Belediyecilik hizmetlerinden ziyade kitlesel konsolidasyon ile seçim neticesi belli olan şehirlerden birisi de hiç şüphesiz Antalya oldu. Belediyecilik anlamında Türkiye’nin belki de en başarılı başkanlarından birisi olan Menderes Türel, burada CHP ve paydaşlarının gerisinde oy alarak seçimi kaybetti.
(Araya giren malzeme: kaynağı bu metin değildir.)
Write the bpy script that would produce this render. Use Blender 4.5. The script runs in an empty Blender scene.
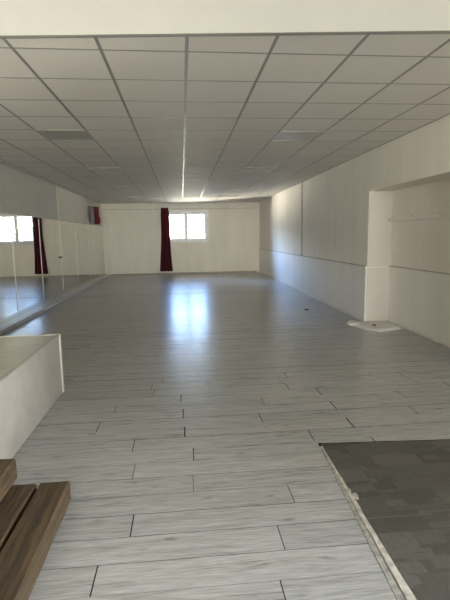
import bpy, bmesh, math, random
from mathutils import Vector, Matrix, noise
random.seed(7)
D = bpy.data
col = bpy.context.scene.collection

# ---------------------------------------------------------------- helpers
def box(bm, x0, x1, y0, y1, z0, z1, mi=0):
    vs = [bm.verts.new((x, y, z)) for z in (z0, z1) for (x, y) in ((x0, y0), (x1, y0), (x1, y1), (x0, y1))]
    fs = [(3, 2, 1, 0), (4, 5, 6, 7), (0, 1, 5, 4), (1, 2, 6, 5), (2, 3, 7, 6), (3, 0, 4, 7)]
    out = []
    for f in fs:
        F = bm.faces.new([vs[i] for i in f]); F.material_index = mi; out.append(F)
    return vs, out

def prism(bm, pts, z0, z1, mi=0):
    a = [bm.verts.new((x, y, z0)) for x, y in pts]; b = [bm.verts.new((x, y, z1)) for x, y in pts]
    n = len(pts)
    fs = [bm.faces.new(a[::-1]), bm.faces.new(b)]
    for i in range(n):
        fs.append(bm.faces.new((a[i], a[(i+1) % n], b[(i+1) % n], b[i])))
    for f in fs: f.material_index = mi
    return fs

def tube(bm, pts, r, seg=8):
    rings = []
    pts = [Vector(p) for p in pts]
    for i, p in enumerate(pts):
        t = (pts[min(i+1, len(pts)-1)] - pts[max(i-1, 0)]).normalized()
        a = t.orthogonal().normalized() if i == 0 else (rings_a - t * rings_a.dot(t)).normalized()
        rings_a = a
        b = t.cross(a)
        rings.append([bm.verts.new(p + a*math.cos(k*2*math.pi/seg)*r + b*math.sin(k*2*math.pi/seg)*r) for k in range(seg)])
    for i in range(len(rings)-1):
        for k in range(seg):
            bm.faces.new((rings[i][k], rings[i][(k+1) % seg], rings[i+1][(k+1) % seg], rings[i+1][k]))
    bm.faces.new(rings[0][::-1]); bm.faces.new(rings[-1])

def obj(name, bm, mats, parent=None, smooth=False, bevel=0, seg=2):
    if bevel:
        bmesh.ops.bevel(bm, geom=list(bm.edges), offset=bevel, segments=seg, affect='EDGES', clamp_overlap=True)
    bmesh.ops.recalc_face_normals(bm, faces=bm.faces)
    me = D.meshes.new(name); bm.to_mesh(me); bm.free()
    for m in (mats if isinstance(mats, (list, tuple)) else [mats]): me.materials.append(m)
    if smooth:
        for p in me.polygons: p.use_smooth = True
    o = D.objects.new(name, me); col.objects.link(o)
    if parent: o.parent = parent
    return o

def struct(name, bm, mats, parent=None, **k):
    o = obj(name, bm, mats, parent, **k)
    if not parent: o['kind'] = 'structure'
    return o

def tag(o, label, cat, group=None):
    o['label'] = label; o['category'] = cat
    if group: o['group'] = group
    return o

def thing(name, loc, label, cat, group=None):
    o = D.objects.new(name, None); col.objects.link(o); o.location = loc; o.empty_display_size = .1
    return tag(o, label, cat, group)

def B(): return bmesh.new()
def lin(c):
    return tuple(((v/255)/12.92 if v/255 <= .04045 else ((v/255+.055)/1.055)**2.4) for v in c) + (1,)

# ---------------------------------------------------------------- materials
class NT:
    def __init__(s, name):
        s.m = D.materials.new(name); s.m.use_nodes = True; s.t = s.m.node_tree
        s.b = s.t.nodes['Principled BSDF']; s.out = s.t.nodes['Material Output']
    def n(s, typ, ins={}, **props):
        x = s.t.nodes.new(typ)
        for k, v in props.items(): setattr(x, k, v)
        for k, v in ins.items():
            if isinstance(v, bpy.types.NodeSocket): s.t.links.new(v, x.inputs[k])
            else: x.inputs[k].default_value = v
        return x
    def set(s, **k):
        for a, v in k.items():
            a = a.replace('_', ' ')
            if isinstance(v, bpy.types.NodeSocket): s.t.links.new(v, s.b.inputs[a])
            else: s.b.inputs[a].default_value = v
    def coords(s, scale=(1, 1, 1), loc=(0, 0, 0), kind='Object'):
        c = s.n('ShaderNodeTexCoord')
        return s.n('ShaderNodeMapping', {'Vector': c.outputs[kind], 'Scale': scale, 'Location': loc}).outputs[0]
    def noise(s, vec, scale=5, detail=4, rough=.5):
        return s.n('ShaderNodeTexNoise', {'Vector': vec, 'Scale': scale, 'Detail': detail, 'Roughness': rough}).outputs['Fac']
    def ramp(s, fac, stops):
        r = s.n('ShaderNodeValToRGB', {'Fac': fac}); e = r.color_ramp.elements
        while len(e) < len(stops): e.new(.5)
        for i, (p, c) in enumerate(stops): e[i].position = p; e[i].color = c
        return r.outputs['Color']
    def mix(s, f, a, b, mode='MIX'):
        x = s.n('ShaderNodeMix', data_type='RGBA', blend_type=mode)
        for i, v in ((0, f), (6, a), (7, b)):
            if isinstance(v, bpy.types.NodeSocket): s.t.links.new(v, x.inputs[i])
            else: x.inputs[i].default_value = v
        return x.outputs[2]
    def math(s, op, a, b=0):
        return s.n('ShaderNodeMath', {0: a, 1: b}, operation=op).outputs[0]
    def bump(s, h, strength=.2, dist=.01):
        s.set(Normal=s.n('ShaderNodeBump', {'Height': h, 'Strength': strength, 'Distance': dist}).outputs[0])

def plain(name, c, rough=.5, metal=0, spec=.5, var=.06, scale=6, bump=0):
    t = NT(name); v = t.coords()
    a = tuple(x*(1-var) for x in c[:3]) + (1,); b = tuple(min(1, x*(1+var)) for x in c[:3]) + (1,)
    t.set(Base_Color=t.ramp(t.noise(v, scale), [(.3, a), (.7, b)]), Roughness=rough, Metallic=metal)
    t.b.inputs['Specular IOR Level'].default_value = spec
    if bump: t.bump(t.noise(v, 60), bump, .004)
    return t.m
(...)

Oysa ki kamuoyu araştırmaları Antalya halkının belediyecilik hizmetlerinden son derece memnun olduğunu ortaya koymaktaydı. Bu durum Antalya seçmeninin hizmet bazlı bir tercihten ziyade siyasal bir tercihte bulunduğunu gözler önüne serdi.  
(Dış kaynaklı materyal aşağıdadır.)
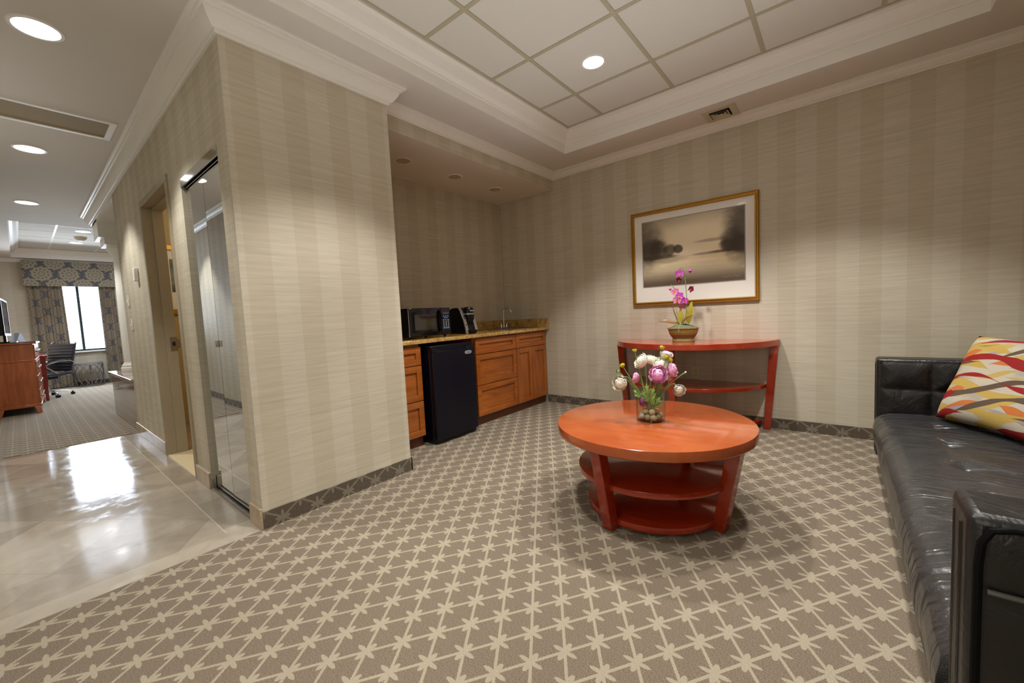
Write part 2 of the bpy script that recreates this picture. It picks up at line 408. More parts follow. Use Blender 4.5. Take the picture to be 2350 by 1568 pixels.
for h, z in ((TR, TZ), (TF, TZ)):
    mb = MB(); L = loop(h)
    for i in range(4):
        a, b = L[i], L[(i+1)%4]; mb.quad((*a,CZ),(*b,CZ),(*b,z),(*a,z))
    trim(mb, M['white'])
    pz = z-.105
    trim(MB().sweep(L, [(0,pz),(.010,pz),(.014,pz+.012),(.022,pz+.016),(.045,pz+.030),(.070,pz+.058),(.080,pz+.074),(.086,pz+.080),(.100,pz+.082),(.108,pz+.088),(.108,pz+.101),(0,pz+.101)], closed=True), M['white'])
    struct('ceiling', Q((h[0],h[2],z),(h[1],h[2],z),(h[1],h[3],z),(h[0],h[3],z)), M['tile'])
# T-bar grids
g1 = MB(); x0, x1, y0, y1 = TR[0]+.105, TR[1]-.105, TR[2]+.105, TR[3]-.105
for k in range(4): x = -1.66+.618*k; g1.box(x-.013, x+.013, y0, y1, TZ-.005, TZ+.004)
for k in range(7): y = 2.985-.618*k; g1.box(x0, x1, y-.013, y+.013, TZ-.0045, TZ+.004)
g1.box(x0, x0+.02, y0, y1, TZ-.004, TZ+.003).box(x0, x1, y1-.02, y1, TZ-.0042, TZ+.003).box(x1-.02, x1, y0, y1, TZ-.004, TZ+.003)
trim(g1, M['tbar'])
g2 = MB(); x0, x1, y0, y1 = TF[0]+.105, TF[1]-.105, TF[2]+.105, TF[3]-.105
for k in range(7): x = -11.42+.62*(k-1); g2.box(x-.009, x+.009, y0, y1, TZ-.004, TZ+.003)
for k in range(4): y = .53+.64*k; g2.box(x0, x1, y-.013, y+.013, TZ-.005, TZ+.004)
trim(g2, M['white'])
def crown(zb, pr):
    h = CZ-zb
    return [(0,zb),(pr*.12,zb),(pr*.16,zb+h*.05),(pr*.16,zb+h*.14),(pr*.24,zb+h*.15),(pr*.32,zb+h*.21),(pr*.42,zb+h*.31),(pr*.52,zb+h*.43),(pr*.60,zb+h*.56),(pr*.65,zb+h*.68),(pr*.65,zb+h*.73),(pr*.76,zb+h*.74),(pr*.80,zb+h*.80),(pr*.80,zb+h*.84),(pr*.94,zb+h*.85),(pr,zb+h*.90),(pr,CZ),(0,CZ)]
trim(MB().sweep([(-7.72,MY),(BX,MY),(BX,BY),(SX,BY)], crown(2.512,.10), side=-1), M['white'])
trim(MB().sweep([(SX,BY+.001),(SX,PW),(RX,PW),(RX,FY),(-5.83,FY),(-5.83,OY),(WX,OY),(WX,4.0)], crown(2.556,.07), side=-1), M['white'])

# baseboards
def baseboard(name, mb, m): struct(name, mb, m)
baseboard('baseboard_back', MB().box(SX-.18, RX, PW-.008, PW, 0, .088), M['carpet_base_x'])
baseboard('baseboard_partition', MB().box(BX, BX+.008, MY, BY+.008, 0, .092).box(SX-.2, BX+.008, BY, BY+.008, 0, .092), M['carpet_base_y'])
baseboard('baseboard_right', MB().box(RX-.008, RX, FY, PW, 0, .088), M['carpet_base_y'])
baseboard('baseboard_opposite', MB().box(WX, -5.83, OY, OY+.008, 0, .09), M['carpet_base_x'])
baseboard('baseboard_far', MB().box(WX, WX+.008, OY, 4.0, 0, .09), M['carpet_base_y'])
for i, (a, b) in enumerate(((-5.88, DX0), (DX1, KX0-.005), (KX1+.003, BX+.002))):
    struct('baseboard_corridor', MB().box(a, b, MY-.014, MY, 0, .11), M['marble_base'], bevel=.002)
struct('trim_threshold_1', MB().box(-4.49, -3.63, MY-.01, MY+.30, 0, .008), plain('cream_marble_sill', srgb(226,212,176), .2))

# ------------------------------------------------------------------ door frame, closet, window
door = struct('door_1', MB().box(DX0, DX0+.05, MY-.012, MY+.13, 0, DZ-.045).box(DX1-.05, DX1, MY-.012, MY+.13, 0, DZ-.045).box(DX0, DX1, MY-.012, MY+.13, DZ-.045, DZ), M['steel_paint'], bevel=.003)
struct('door_stop', MB().box(DX0+.05, DX0+.062, MY+.055, MY+.13, 0, DZ-.045).box(DX1-.062, DX1-.05, MY+.055, MY+.13, 0, DZ-.045).box(DX0+.05, DX1-.05, MY+.055, MY+.13, DZ-.06, DZ-.045), M['steel_paint'], door, bevel=.002)
struct('strike_plate', MB().box(DX0+.062, DX0+.065, MY+.085, MY+.132, .90, 1.02).box(DX0+.062, DX0+.066, MY+.13, MY+.15, .92, 1.0), M['brushed'], door)
struct('strike_hole', MB().box(DX0+.0625, DX0+.0662, MY+.098, MY+.118, .945, .98), M['dark'], door)

cl = thing('mirrored_closet_door', 'tall folding closet door of two mirror panels in the foyer wall', 'closet door', ((KX0+KX1)/2, MY, 0))
apx = (KX0+KX1)/2; bul = .0018
part('mirror_panel', MB().hexa([(KX0+.012,MY+.022,.022),(apx-.002,MY+.022-bul,.022),(apx-.002,MY+.042-bul,.022),(KX0+.012,MY+.042,.022)], [(KX0+.012,MY+.022,1.985),(apx-.002,MY+.022-bul,1.985),(apx-.002,MY+.042-bul,1.985),(KX0+.012,MY+.042,1.985)]), M['mirror'], cl, smooth=False)
part('mirror_panel', MB().hexa([(apx+.002,MY+.022-bul,.022),(KX1-.004,MY+.022,.022),(KX1-.004,MY+.042,.022),(apx+.002,MY+.042-bul,.022)], [(apx+.002,MY+.022-bul,1.985),(KX1-.004,MY+.022,1.985),(KX1-.004,MY+.042,1.985),(apx+.002,MY+.042-bul,1.985)]), M['mirror'], cl, smooth=False)
part('top_track', MB().box(KX0, KX1, MY-.004, MY+.004, 1.985, KZ).box(KX0, KX1, MY+.004, MY+.06, 2.028, KZ).box(KX0, KX1, MY+.012, MY+.016, 1.975, 2.028), M['chrome'], cl, smooth=False)
part('bottom_track', MB().box(KX0, KX1, MY-.006, MY+.05, 0, .008).box(KX0, KX1, MY-.006, MY-.002, .008, .018), M['brushed'], cl, smooth=False)
part('pull', MB().box(apx-.009, apx+.009, MY-bul+.006, MY+.022-bul, .965, 1.005), M['brushed'], cl, bevel=.003)
part('pivot_bracket', MB().box(KX0-.003, KX0+.022, MY-.006, MY+.02, .008, .085), M['brushed'], cl, bevel=.002)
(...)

Yerel kodlar çok mu etkin?
Mansur Yavaş’ın  “Ankara’ya Ankaralı Başkan” mottosu ile Ankara seçimlerinde büyük başarı elde etmiş olması, bir büyük şehirde yerel olmanın hiç de önemsiz olmadığını ortaya koydu. Hele bu şehir Ankara gibi, İstanbul ile kıyas edilemez oranda yerli halkın nüfusa oranının çok olduğu bir şehirse bu etkenin daha da önemli olduğu aşikar. Yerel olmanın öneminin ortaya çıktığı seçimlerden birisi de Ağrı seçimleri idi. HDP Ağrı’da Ak Parti adayı Savcı Sayan’ın karşısına  ithal adaylar çıkardı. Neticede Sayan yerel kodlara doğru şekilde hitap etmesini bildi ve HDP karşısında net bir sonuç elde etti.
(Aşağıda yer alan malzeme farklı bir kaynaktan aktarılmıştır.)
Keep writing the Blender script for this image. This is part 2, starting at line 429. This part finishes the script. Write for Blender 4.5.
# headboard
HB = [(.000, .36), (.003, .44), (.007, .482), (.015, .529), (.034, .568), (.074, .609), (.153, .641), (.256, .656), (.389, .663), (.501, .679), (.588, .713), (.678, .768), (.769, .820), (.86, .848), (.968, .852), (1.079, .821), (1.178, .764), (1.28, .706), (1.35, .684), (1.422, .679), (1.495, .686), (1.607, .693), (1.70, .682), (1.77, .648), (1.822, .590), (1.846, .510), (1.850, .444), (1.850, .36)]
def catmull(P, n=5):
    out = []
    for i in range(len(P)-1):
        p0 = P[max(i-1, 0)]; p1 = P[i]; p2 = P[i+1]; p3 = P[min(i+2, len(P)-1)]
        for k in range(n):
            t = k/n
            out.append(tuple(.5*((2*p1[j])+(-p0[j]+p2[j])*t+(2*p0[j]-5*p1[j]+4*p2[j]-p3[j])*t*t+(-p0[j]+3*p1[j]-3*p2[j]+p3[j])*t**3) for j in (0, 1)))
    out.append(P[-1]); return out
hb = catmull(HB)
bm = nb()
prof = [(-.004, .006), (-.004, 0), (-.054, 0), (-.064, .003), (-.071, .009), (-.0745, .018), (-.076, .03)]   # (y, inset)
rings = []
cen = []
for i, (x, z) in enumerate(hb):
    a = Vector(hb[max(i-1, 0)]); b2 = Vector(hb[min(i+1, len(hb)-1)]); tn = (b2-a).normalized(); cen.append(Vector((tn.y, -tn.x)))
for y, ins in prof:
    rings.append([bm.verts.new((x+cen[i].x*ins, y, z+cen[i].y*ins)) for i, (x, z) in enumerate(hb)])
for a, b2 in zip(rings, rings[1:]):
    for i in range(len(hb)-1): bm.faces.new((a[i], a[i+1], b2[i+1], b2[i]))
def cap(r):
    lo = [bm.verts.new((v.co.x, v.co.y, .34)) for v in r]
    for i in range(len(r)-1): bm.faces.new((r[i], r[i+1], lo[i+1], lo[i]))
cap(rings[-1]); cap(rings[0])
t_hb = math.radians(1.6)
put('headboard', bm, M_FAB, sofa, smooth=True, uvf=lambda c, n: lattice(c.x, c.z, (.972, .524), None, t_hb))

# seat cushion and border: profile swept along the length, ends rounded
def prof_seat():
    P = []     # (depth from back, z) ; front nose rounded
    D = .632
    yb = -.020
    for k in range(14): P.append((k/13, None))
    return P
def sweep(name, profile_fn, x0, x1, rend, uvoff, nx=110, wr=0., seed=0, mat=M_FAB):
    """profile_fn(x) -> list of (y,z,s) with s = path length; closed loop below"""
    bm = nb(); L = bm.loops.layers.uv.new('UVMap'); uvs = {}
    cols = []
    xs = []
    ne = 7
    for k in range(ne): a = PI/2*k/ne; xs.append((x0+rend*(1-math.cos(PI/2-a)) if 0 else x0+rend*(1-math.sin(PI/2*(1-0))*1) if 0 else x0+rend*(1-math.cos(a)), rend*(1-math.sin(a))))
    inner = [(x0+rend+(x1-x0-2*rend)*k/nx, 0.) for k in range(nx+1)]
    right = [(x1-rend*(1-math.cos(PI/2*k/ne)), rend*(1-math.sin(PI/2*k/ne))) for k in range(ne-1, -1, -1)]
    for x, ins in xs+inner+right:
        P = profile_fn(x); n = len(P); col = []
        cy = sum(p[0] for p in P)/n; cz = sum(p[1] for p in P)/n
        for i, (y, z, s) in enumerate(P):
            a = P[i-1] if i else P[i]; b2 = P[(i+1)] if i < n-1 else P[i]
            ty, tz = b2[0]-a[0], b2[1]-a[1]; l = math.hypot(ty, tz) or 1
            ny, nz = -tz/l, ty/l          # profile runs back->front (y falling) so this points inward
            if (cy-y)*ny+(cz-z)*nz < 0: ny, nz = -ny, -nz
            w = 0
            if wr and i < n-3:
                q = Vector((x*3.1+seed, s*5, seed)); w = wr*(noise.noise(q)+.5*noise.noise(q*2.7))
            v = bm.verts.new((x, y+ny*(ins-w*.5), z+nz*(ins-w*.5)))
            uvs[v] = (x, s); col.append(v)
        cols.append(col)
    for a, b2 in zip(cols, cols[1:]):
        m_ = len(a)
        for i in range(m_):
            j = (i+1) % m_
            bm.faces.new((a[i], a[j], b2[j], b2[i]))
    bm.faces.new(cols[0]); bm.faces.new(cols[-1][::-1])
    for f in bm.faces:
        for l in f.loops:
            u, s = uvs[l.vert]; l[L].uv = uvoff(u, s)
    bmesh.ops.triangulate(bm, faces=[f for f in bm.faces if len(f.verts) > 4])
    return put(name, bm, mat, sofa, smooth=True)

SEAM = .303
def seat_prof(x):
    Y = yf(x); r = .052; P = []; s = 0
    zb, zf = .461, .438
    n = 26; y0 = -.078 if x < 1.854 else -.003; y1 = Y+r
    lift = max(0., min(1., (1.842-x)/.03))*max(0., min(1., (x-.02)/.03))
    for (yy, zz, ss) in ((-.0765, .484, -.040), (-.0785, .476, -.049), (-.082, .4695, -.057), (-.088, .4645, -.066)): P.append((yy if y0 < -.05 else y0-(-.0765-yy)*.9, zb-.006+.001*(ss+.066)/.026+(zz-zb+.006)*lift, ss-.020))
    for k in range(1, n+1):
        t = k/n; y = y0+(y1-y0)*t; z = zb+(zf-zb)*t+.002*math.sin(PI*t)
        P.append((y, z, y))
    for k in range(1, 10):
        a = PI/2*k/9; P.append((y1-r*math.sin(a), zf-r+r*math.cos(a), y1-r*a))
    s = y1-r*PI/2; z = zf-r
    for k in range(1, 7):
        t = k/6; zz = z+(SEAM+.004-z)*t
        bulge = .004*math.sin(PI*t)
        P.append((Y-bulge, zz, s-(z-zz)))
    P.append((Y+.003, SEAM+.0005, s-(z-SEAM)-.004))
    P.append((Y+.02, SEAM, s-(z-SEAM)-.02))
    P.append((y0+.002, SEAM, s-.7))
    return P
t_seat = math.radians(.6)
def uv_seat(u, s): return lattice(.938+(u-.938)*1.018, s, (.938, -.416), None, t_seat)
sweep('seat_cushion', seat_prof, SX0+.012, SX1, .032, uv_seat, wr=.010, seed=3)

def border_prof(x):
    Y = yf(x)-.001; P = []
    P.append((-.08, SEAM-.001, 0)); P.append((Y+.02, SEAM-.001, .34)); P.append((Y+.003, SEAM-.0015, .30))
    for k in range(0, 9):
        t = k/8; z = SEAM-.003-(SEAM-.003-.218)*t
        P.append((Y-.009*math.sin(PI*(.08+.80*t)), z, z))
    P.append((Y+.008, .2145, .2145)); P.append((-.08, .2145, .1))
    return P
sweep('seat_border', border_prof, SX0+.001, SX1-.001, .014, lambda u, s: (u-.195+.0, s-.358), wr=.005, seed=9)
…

Bu örneklere karşın yerli olmanın son derece önemli olduğu önemli merkezlerde geleneksel kalıpların yıkıldığına şahit olduk. Bunlara örnek olarak karşımıza çıkan en önemli şehir Kayseri oldu. Millet İttifakı adayı olarak seçime giren İyi Parti adayı Dursun Ataş özellikle şehirde yaşayan Suriyeliler üzerinden oy toplamaya gayret etti. Şehir merkezinde Suriyeli gettosuna dönmüş mahalleler zaten uzun süredir şehirde tartışmalara sebep olmakta. Bununla birlikte Ak Parti cesur bir karar alarak Melikgazi Belediye Başkanı Memduh Büyükkılıç’ı Büyükşehir’de aday gösterdi. Bu geleneksel teamüllerin yıkılması anlamına gelmekteydi. Zira Büyükkılıç Develi doğumlu bir siyasetçi. Oysa Kayseri’de Suriçi’nde doğmuş olmak, yani yerel deyimle “yilli” olmak Kayseri’ye şehremini olmanın doğal şartı olarak görülmekteydi. Büyükkılıç elde ettiği %63’lük oy oranı ile bu kalıbı yıktı. Büyükkılıç’ın bu başarısı Melikgazi Belediye Başkanlığı esnasında ortaya koyduğu başarılı belediye başkanlığı ile doğrudan ilintili. Kayseri halkı Erdoğan’a olan desteğini ve başarılı bir belediye başkanına olan onayını geleneksel kalıplarını yıkmak pahasına ortaya koydu. Yıkılmaz sanılan bir teamül yıkıldı.
Bu seçimin ayıbı
31 Mart seçimlerinin bence en büyük yüz karası seçimlere bir kaç gün kala 15 Temmuz gecesi darbe kutlarken görüntüleri gündeme gelen Edirne Belediye Başkanı Recep Gürkan’ın seçimi önde kapatması oldu. Demokrasi düşmanları ile kol kola girmiş, dolayısıyla demokrasi düşmanlığı yapmış bir kimsenin demokrasinin nimetlerinden istifade ile o makama bir kez daha çıkmış olması demokrasimiz açısından bir ayıp. Gürkan’ın elinde kadeh “Gündoğdu” marşı okuduğu ve darbenin şerefine kadeh kaldırdığı görüntüler elbette bir seçim malzemesi olmanın çok ötesinde. Bu sebeple Gürkan bu makamdan istifa edene kadar kendisini gündemde tutmak ve Kemal Kılıçdaroğlu’ndan kendisinin istifasını istemek gibi bir görevimiz var. Umarız Gürkan tez zamanda istifa eder ve CHP’li belediye meclis üyelerinin çoğunlukta olduğu Edirne Belediye Meclisi onurlu bir CHP’li üyeyi o koltuğa oturtur. Bu, Türk demokrasisi adına hepimizin talebi olmalıdır!